---------- Supplied information ----------

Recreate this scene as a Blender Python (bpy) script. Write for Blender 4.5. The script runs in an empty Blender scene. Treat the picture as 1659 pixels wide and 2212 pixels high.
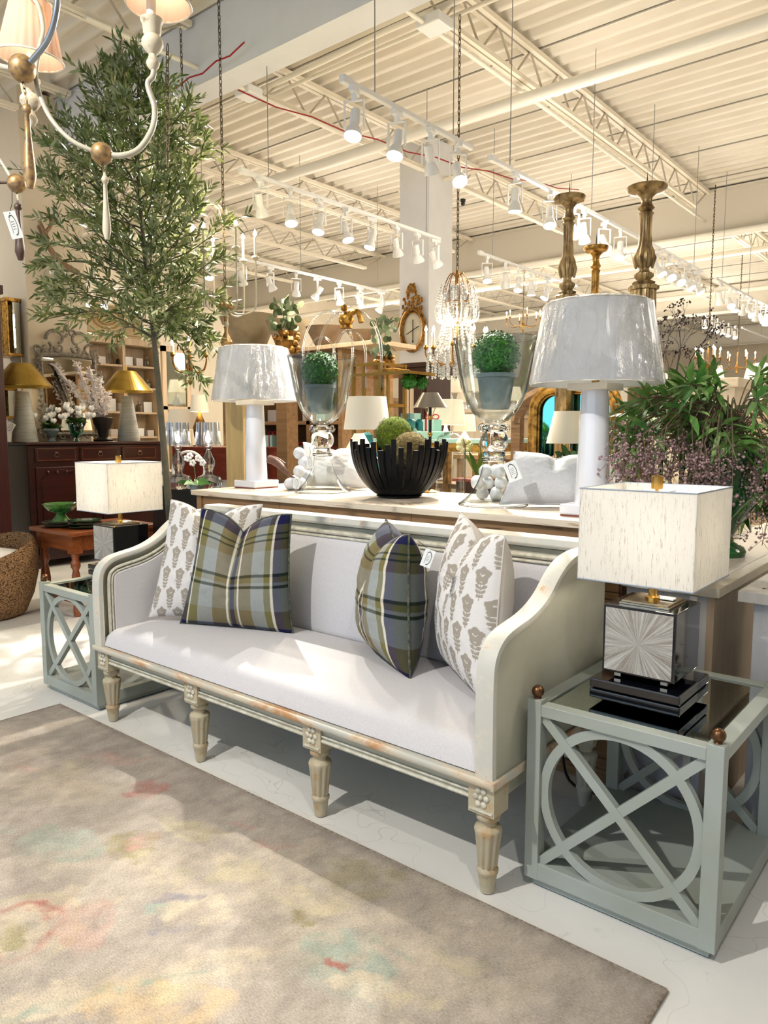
import bpy, bmesh, math, random
import numpy as np
from mathutils import Vector, Matrix, Euler
random.seed(7); rng = np.random.default_rng(7)
PI = math.pi
sc = bpy.context.scene
COL = sc.collection

# ------------------------------------------------------------------ camera
CAM_H = 1.40; F_PX = 1605.0; W, H = 1659, 2212
PITCH = math.atan(170/1605.0); YAW = math.radians(39.7)
cd = bpy.data.cameras.new('camera'); cam = bpy.data.objects.new('camera', cd); COL.objects.link(cam)
cam.location = (0, 0, CAM_H); cam.rotation_euler = (PI/2-PITCH, 0, YAW)
cd.sensor_fit = 'HORIZONTAL'; cd.sensor_width = 36; cd.lens = F_PX/W*36; cd.clip_start = .05; cd.clip_end = 200
sc.camera = cam
fw = Vector((-math.sin(YAW)*math.cos(PITCH), math.cos(YAW)*math.cos(PITCH), -math.sin(PITCH)))
rt = Vector((math.cos(YAW), math.sin(YAW), 0)); up = rt.cross(fw)
O = Vector((0, 0, CAM_H))
def ray(x, y): return fw + rt*((x-W/2)/F_PX) + up*((H/2-y)/F_PX)
def G(x, y, w): return O + ray(x, y)*w                   # a point seen at a pixel, w metres ahead
def atz(x, y, z): r = ray(x, y); return O + r*((z-CAM_H)/r.z)
def aty(x, y, Y): r = ray(x, y); return O + r*(Y/r.y)
def yon(px, X, z):                                       # where a line x=X, z=z crosses column px
    a = (px-W/2)/F_PX; c = z-CAM_H
    # (X rt.x + Y rt.y) = a (X fw.x + Y fw.y + c fw.z)
    return (a*(X*fw.x+c*fw.z)-X*rt.x)/(rt.y-a*fw.y)

# ------------------------------------------------------------------ materials
MATS = {}
def srgb(c):
    return tuple(((v/255)/12.92 if v/255 <= .04045 else ((v/255+.055)/1.055)**2.4) for v in c)+(1,)
def newmat(name):
    m = bpy.data.materials.new(name); m.use_nodes = True; MATS[name] = m
    return m, m.node_tree, m.node_tree.nodes['Principled BSDF']
def nd(t, typ, **k):
    n = t.nodes.new(typ)
    for a, b in k.items():
        if a.startswith('i_'): n.inputs[a[2:].replace('_', ' ')].default_value = b
        else: setattr(n, a, b)
    return n
def tex(t, scale=(1, 1, 1), coord='Object'):
    tc = nd(t, 'ShaderNodeTexCoord'); mp = nd(t, 'ShaderNodeMapping'); mp.inputs['Scale'].default_value = scale
    t.links.new(tc.outputs[coord], mp.inputs['Vector']); return mp.outputs[0]
def noise(t, vec, scale, detail=4, rough=.55, dist=0):
    n = nd(t, 'ShaderNodeTexNoise'); n.inputs['Scale'].default_value = scale; n.inputs['Detail'].default_value = detail
    n.inputs['Roughness'].default_value = rough; n.inputs['Distortion'].default_value = dist
    if vec is not None: t.links.new(vec, n.inputs['Vector'])
    return n.outputs['Fac']
def ramp(t, fac, stops, interp='LINEAR'):
    r = nd(t, 'ShaderNodeValToRGB'); r.color_ramp.interpolation = interp
    e = r.color_ramp.elements
    while len(e) < len(stops): e.new(.5)
    for el, (p, c) in zip(e, stops): el.position = p; el.color = c
    t.links.new(fac, r.inputs[0]); return r.outputs[0]
def mix(t, fac, a, b, typ='MIX'):
    m = nd(t, 'ShaderNodeMix', data_type='RGBA', blend_type=typ)
    for s, v in ((m.inputs[0], fac), (m.inputs[6], a), (m.inputs[7], b)):
        if hasattr(v, 'default_value') or hasattr(v, 'is_linked'): t.links.new(v, s)
        else: s.default_value = v
    return m.outputs[2]
def mth(t, op, a, b=None, c=None):
    m = nd(t, 'ShaderNodeMath', operation=op)
    for s, v in zip(m.inputs, (a, b, c)):
        if v is None: continue
        if isinstance(v, (int, float)): s.default_value = v
        else: t.links.new(v, s)
    return m.outputs[0]
def bump(t, p, h, strength=.3, dist=.01):
    b = nd(t, 'ShaderNodeBump'); b.inputs['Strength'].default_value = strength; b.inputs['Distance'].default_value = dist
    t.links.new(h, b.inputs['Height']); t.links.new(b.outputs[0], p.inputs['Normal'])
WHT = (1, 1, 1, 1); BLK = (0, 0, 0, 1)
def mat(name, rgb, rough=.5, metal=0, var=None, vs=8, stretch=(1, 1, 1), bmp=0, bs=60, spec=.5, emit=0, trans=0, coat=0, vlo=.4, vhi=.65):
    """plain or two-tone noisy material"""
    if name in MATS: return MATS[name]
    m, t, p = newmat(name)
    p.inputs['Roughness'].default_value = rough; p.inputs['Metallic'].default_value = metal
    p.inputs['Specular IOR Level'].default_value = spec
    p.inputs['Coat Weight'].default_value = coat
    c = srgb(rgb)
    vec = tex(t, stretch) if (var or bmp) else None
    if var:
        n = noise(t, vec, vs, 5)
        t.links.new(ramp(t, n, [(vlo, c), (vhi, srgb(var))]), p.inputs['Base Color'])
    else: p.inputs['Base Color'].default_value = c
    if bmp: bump(t, p, noise(t, vec, bs, 3), bmp)
    if emit: p.inputs['Emission Color'].default_value = c; p.inputs['Emission Strength'].default_value = emit
    if trans: p.inputs['Transmission Weight'].default_value = trans
    return m
def wood(name, a, b, rough=.5, along='x', sc_=3, worn=None, wornlo=.6, coat=0, dark=None):
    m, t, p = newmat(name)
    s = {'x': (.12, 2, 2), 'y': (2, .12, 2), 'z': (2, 2, .12)}[along]
    vec = tex(t, s); n = noise(t, vec, sc_*6, 8, .65, .4)
    c = ramp(t, n, [(.3, srgb(a)), (.7, srgb(b))])
    if dark:
        n3 = noise(t, tex(t, s), sc_*14, 4, .7); c = mix(t, ramp(t, n3, [(.58, BLK), (.68, WHT)]), c, srgb(dark))
    if worn:
        n2 = noise(t, tex(t, (1, 1, 1)), 14, 6, .7); c = mix(t, ramp(t, n2, [(wornlo-.03, BLK), (wornlo+.03, WHT)]), c, srgb(worn))
    t.links.new(c, p.inputs['Base Color']); p.inputs['Roughness'].default_value = rough; p.inputs['Coat Weight'].default_value = coat
    bump(t, p, n, .15, .004); return m
def attrmat(name, rough=.9, weave=900, wb=.25, sheen=0):
    m, t, p = newmat(name)
    a = nd(t, 'ShaderNodeAttribute', attribute_name='paint')
    vec = tex(t); n = noise(t, vec, weave, 2)
    c = mix(t, .3, a.outputs['Color'], ramp(t, n, [(.3, (.25, .25, .25, 1)), (.7, (.95, .95, .95, 1))]), 'MULTIPLY') if wb else a.outputs['Color']
    t.links.new(c, p.inputs['Base Color']); p.inputs['Roughness'].default_value = rough
    p.inputs['Specular IOR Level'].default_value = .15
    bump(t, p, n, .3, .003); return m
def fabric(name, a, b, scale=300, stretch=(1, 1, 1), rough=.9, bmp=.2, transl=0):
    m, t, p = newmat(name); vec = tex(t, stretch)
    n = noise(t, vec, scale, 3, .7)
    c = ramp(t, n, [(.38, srgb(a)), (.62, srgb(b))])
    t.links.new(c, p.inputs['Base Color']); p.inputs['Roughness'].default_value = rough; p.inputs['Specular IOR Level'].default_value = .2
    bump(t, p, n, bmp, .002)
    if transl:
        tr = nd(t, 'ShaderNodeBsdfTranslucent'); t.links.new(c, tr.inputs['Color'])
        ms = nd(t, 'ShaderNodeMixShader'); ms.inputs[0].default_value = transl
        t.links.new(p.outputs[0], ms.inputs[1]); t.links.new(tr.outputs[0], ms.inputs[2])
        t.links.new(ms.outputs[0], t.nodes['Material Output'].inputs['Surface'])
    return m
def thinglass(name, tint=(245, 250, 250), refl=1.0, crumple=0, rough=.02, cs=12, base=.04, edge=None):
    """thin clear sheet: see-through with fresnel reflections"""
    m, t, p = newmat(name); t.nodes.remove(p)
    tr = nd(t, 'ShaderNodeBsdfTransparent'); tr.inputs[0].default_value = srgb(tint)
    if edge:
        le = nd(t, 'ShaderNodeLayerWeight'); le.inputs['Blend'].default_value = .5
        t.links.new(ramp(t, le.outputs['Facing'], [(.55, srgb(tint)), (.93, srgb(edge))]), tr.inputs[0])
    gl = nd(t, 'ShaderNodeBsdfGlossy'); gl.inputs['Roughness'].default_value = rough; gl.inputs['Color'].default_value = (1, 1, 1, 1)
    lw = nd(t, 'ShaderNodeLayerWeight'); lw.inputs['Blend'].default_value = .35
    f = mth(t, 'MULTIPLY_ADD', lw.outputs['Facing'], .55*refl, base)
    f = mth(t, 'MINIMUM', mth(t, 'POWER', f, 1.5), .9) if not crumple else f
    if crumple:
        vec = tex(t, (1, 1, .35)); n = noise(t, vec, cs, 5, .7, 1.5)
        b = nd(t, 'ShaderNodeBump'); b.inputs['Strength'].default_value = 1; b.inputs['Distance'].default_value = crumple
        t.links.new(n, b.inputs['Height']); t.links.new(b.outputs[0], gl.inputs['Normal'])
        vo = nd(t, 'ShaderNodeTexVoronoi', feature='DISTANCE_TO_EDGE'); vo.inputs['Scale'].default_value = 13
        wv = nd(t, 'ShaderNodeTexNoise'); wv.inputs['Scale'].default_value = 5; wv.inputs['Detail'].default_value = 4; t.links.new(vec, wv.inputs['Vector'])
        va = nd(t, 'ShaderNodeVectorMath', operation='MULTIPLY_ADD'); va.inputs[1].default_value = (.5, .5, .5); t.links.new(wv.outputs['Color'], va.inputs[0]); t.links.new(vec, va.inputs[2]); t.links.new(va.outputs[0], vo.inputs['Vector'])
        ln = ramp(t, vo.outputs['Distance'], [(.0, WHT), (.035, BLK)])
        f = mth(t, 'MULTIPLY_ADD', lw.outputs['Facing'], .3*refl, mth(t, 'MULTIPLY_ADD', ln, .12, base))
    ms = nd(t, 'ShaderNodeMixShader'); t.links.new(f, ms.inputs[0])
    t.links.new(tr.outputs[0], ms.inputs[1]); t.links.new(gl.outputs[0], ms.inputs[2])
    t.links.new(ms.outputs[0], t.nodes['Material Output'].inputs['Surface']); return m
def glass(name, rgb=(250, 252, 252), rough=.0, ior=1.45):
    m, t, p = newmat(name); p.inputs['Base Color'].default_value = srgb(rgb); p.inputs['Roughness'].default_value = rough
    p.inputs['Transmission Weight'].default_value = 1; p.inputs['IOR'].default_value = ior; return m
def emis(name, rgb, s):
    m, t, p = newmat(name); p.inputs['Base Color'].default_value = srgb(rgb)
    p.inputs['Emission Color'].default_value = srgb(rgb); p.inputs['Emission Strength'].default_value = s; return m

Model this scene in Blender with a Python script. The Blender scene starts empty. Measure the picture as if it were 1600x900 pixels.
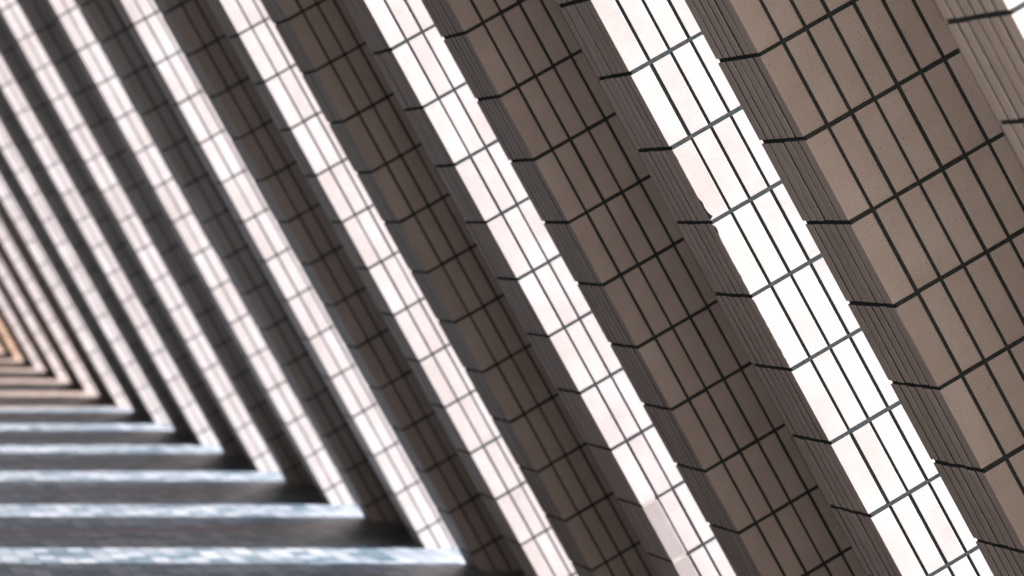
import bpy, math, random
import numpy as np
from mathutils import Vector, Matrix

random.seed(7)
rng = np.random.default_rng(7)
S = bpy.context.scene
COL = S.collection

# ------------------------------------------------------------------ camera
LEAN = math.radians(29.22)
SX, SZ = math.sin(LEAN), math.cos(LEAN)
LX = Vector((-SX, 0, SZ))            # up along the leaning column
EX = Vector((SZ, 0, SX))             # outwards, square to the lean
YAW, PITCH = 0.2018, -0.0171
cam = bpy.data.cameras.new('camera')
cam.sensor_width = 36.0
cam.lens = 6061.0 / 1600 * 36.0
cam.clip_start, cam.clip_end = 0.1, 3000
cam.dof.use_dof = True
cam.dof.focus_distance = 10.9
cam.dof.aperture_fstop = 4.6
co = bpy.data.objects.new('camera', cam)
COL.objects.link(co)
CAM_H = 1.8356
co.location = (0, 0, CAM_H)
g = Vector((math.sin(YAW) * math.cos(PITCH), math.cos(YAW) * math.cos(PITCH), math.sin(PITCH)))
co.rotation_euler = g.to_track_quat('-Z', 'Y').to_euler()
S.camera = co

# ------------------------------------------------------------------ light
sun_dir = Vector((-1.5, 0.457, -1.0)).normalized()      # the way the light travels
to_sun = -sun_dir
sun = bpy.data.lights.new('sun', 'SUN')
sun.energy = 4.6
sun.angle = math.radians(0.53)
sun.color = (1.0, 0.94, 1.0)
so = bpy.data.objects.new('sun', sun)
COL.objects.link(so)
so.rotation_euler = to_sun.to_track_quat('Z', 'Y').to_euler()
so.location = (30, -12, 20)
W = bpy.data.worlds.new('World')
S.world = W
W.use_nodes = True
wn = W.node_tree
bg = wn.nodes['Background']
sky = wn.nodes.new('ShaderNodeTexSky')
sky.sky_type = 'NISHITA'
sky.sun_disc = False
sky.sun_elevation = math.asin(to_sun.z)
sky.sun_rotation = math.atan2(to_sun.x, to_sun.y)
bg.inputs['Strength'].default_value = 0.125
wn.links.new(sky.outputs[0], bg.inputs[0])
S.view_settings.view_transform = 'Standard'
S.view_settings.look = 'None'
S.view_settings.exposure = 1.74
S.view_settings.gamma = 1
S.view_settings.use_curve_mapping = False
S.render.engine = 'CYCLES'
S.cycles.max_bounces = 10
S.cycles.diffuse_bounces = 7

# ------------------------------------------------------------------ materials
def mat(name):
    m = bpy.data.materials.new(name)
    m.use_nodes = True
    nt = m.node_tree
    return m, nt, nt.nodes['Principled BSDF'], nt.nodes, nt.links

def noise(N, scale, detail=3, rough=.55):
    n = N.new('ShaderNodeTexNoise')
    n.inputs['Scale'].default_value = scale
    n.inputs['Detail'].default_value = detail
    n.inputs['Roughness'].default_value = rough
    return n

def ramp(N, a, b, ca=(0, 0, 0, 1), cb=(1, 1, 1, 1)):
    r = N.new('ShaderNodeValToRGB')
    r.color_ramp.elements[0].position = a
    r.color_ramp.elements[1].position = b
    r.color_ramp.elements[0].color = ca
    r.color_ramp.elements[1].color = cb
    return r

def mix(N, L, fac, a, b, mode='MIX'):
    x = N.new('ShaderNodeMix')
    x.data_type = 'RGBA'
    x.blend_type = mode
    for sock, v in ((x.inputs[0], fac), (x.inputs[6], a), (x.inputs[7], b)):
        if hasattr(v, 'is_output'):
            L.new(v, sock)
        else:
            sock.default_value = v
    return x.outputs[2]

def tile_material(name='glazed_cream_tile', c1=(.525, .478, .452, 1), c2=(.60, .555, .53, 1)):
    m, nt, P, N, L = mat(name)
    tc = N.new('ShaderNodeTexCoord')
    geo = N.new('ShaderNodeNewGeometry')
    oi = N.new('ShaderNodeObjectInfo')
    add = N.new('ShaderNodeVectorMath'); add.operation = 'ADD'
    L.new(tc.outputs['Object'], add.inputs[0])
    L.new(oi.outputs['Random'], add.inputs[1])
    def nz(*a):
        n = noise(N, *a); L.new(add.outputs[0], n.inputs['Vector']); return n
    rr = ramp(N, 0, 1, c1, c2)
    L.new(geo.outputs['Random Per Island'], rr.inputs[0])
    c = rr.outputs[0]
    cl = ramp(N, .3, .75, (.86, .84, .82, 1), (1, 1, 1, 1))
    L.new(nz(9, 5, .6).outputs[0], cl.inputs[0])
    c = mix(N, L, 1.0, c, cl.outputs[0], 'MULTIPLY')
    big = ramp(N, .3, .65, (.91, .90, .89, 1), (1, 1, 1, 1))
    L.new(nz(2.2, 6, .65).outputs[0], big.inputs[0])
    c = mix(N, L, 1.0, c, big.outputs[0], 'MULTIPLY')
    sp = ramp(N, .68, .72)
    L.new(nz(170, 2, .5).outputs[0], sp.inputs[0])
    c = mix(N, L, sp.outputs[0], c, (.36, .26, .18, 1))
    sp2 = ramp(N, .715, .74)
    L.new(nz(310, 1, .5).outputs[0], sp2.inputs[0])
    c = mix(N, L, sp2.outputs[0], c, (.12, .09, .075, 1))
    sp3 = ramp(N, .67, .76)
    L.new(nz(95, 2, .5).outputs[0], sp3.inputs[0])
    f3 = N.new('ShaderNodeMath'); f3.operation = 'MULTIPLY'; f3.inputs[1].default_value = .35
    L.new(sp3.outputs[0], f3.inputs[0])
    c = mix(N, L, f3.outputs[0], c, (.46, .36, .26, 1))
    L.new(c, P.inputs['Base Color'])
    P.inputs['Roughness'].default_value = .5
    P.inputs['Specular IOR Level'].default_value = .25
    b = N.new('ShaderNodeBump'); b.inputs['Strength'].default_value = .12; b.inputs['Distance'].default_value = .002
    L.new(nz(60, 4, .6).outputs[0], b.inputs['Height'])
    L.new(b.outputs[0], P.inputs['Normal'])
    return m

def grout_material():
    m, nt, P, N, L = mat('dark_grout')
    tc = N.new('ShaderNodeTexCoord')
    n = noise(N, 130, 4, .7); L.new(tc.outputs['Object'], n.inputs['Vector'])
    r = ramp(N, .3, .75, (.022, .036, .034, 1), (.07, .082, .084, 1))
    L.new(n.outputs[0], r.inputs[0]); L.new(r.outputs[0], P.inputs['Base Color'])
    P.inputs['Roughness'].default_value = .95
    P.inputs['Specular IOR Level'].default_value = .05
    b = N.new('ShaderNodeBump'); b.inputs['Strength'].default_value = .5; b.inputs['Distance'].default_value = .003
    L.new(n.outputs[0], b.inputs['Height']); L.new(b.outputs[0], P.inputs['Normal'])
    return m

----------

> Problem statement:
Show every line from the listing above in which the string "script" appears.

> Solution for this problem:
Recreate this scene as a Blender Python (bpy) script. Write for Blender 4.5. The script runs in an empty Blender scene. Treat the picture as 1659 pixels wide and 2212 pixels high.
Model this scene in Blender with a Python script. The Blender scene starts empty. Measure the picture as if it were 1600x900 pixels.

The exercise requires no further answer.